Key U.S. treasury securities are returning more than 4.2 percent. Benchmark U.K. government bonds have lifted their yields by .38 of a percentage point this month. German bonds have added 0.15 of a point. Yields rise as prices fall.

Also, the U.S. treasury has announced it will issue another $1 trillion in bonds this year to fund the increased national debt. A flood of new bonds into an already weak market will drive prices down further while pushing yields higher.

Last month, Japan loosened its grip on long-term interest rates, which will allow them to move up. This could divert investors from U.S. and European securities to domestic issues.

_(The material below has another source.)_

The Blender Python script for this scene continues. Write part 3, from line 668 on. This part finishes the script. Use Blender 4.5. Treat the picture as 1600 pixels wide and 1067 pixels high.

TREND FORECAST: A majority of interest-rate futures players see the Fed holding its current rates of 5.25 and 5.5 percent until at least mid-2024; that the European Central Bank will add another quarter point to its key rate this year; and the Bank of England’s base rate will peak at 6 percent early in the new year. 

As for the U.S. interest rates, we maintain our forecast that the Federal Reserve will lower them in the run-up to the 2024 Presidential Reality Show®.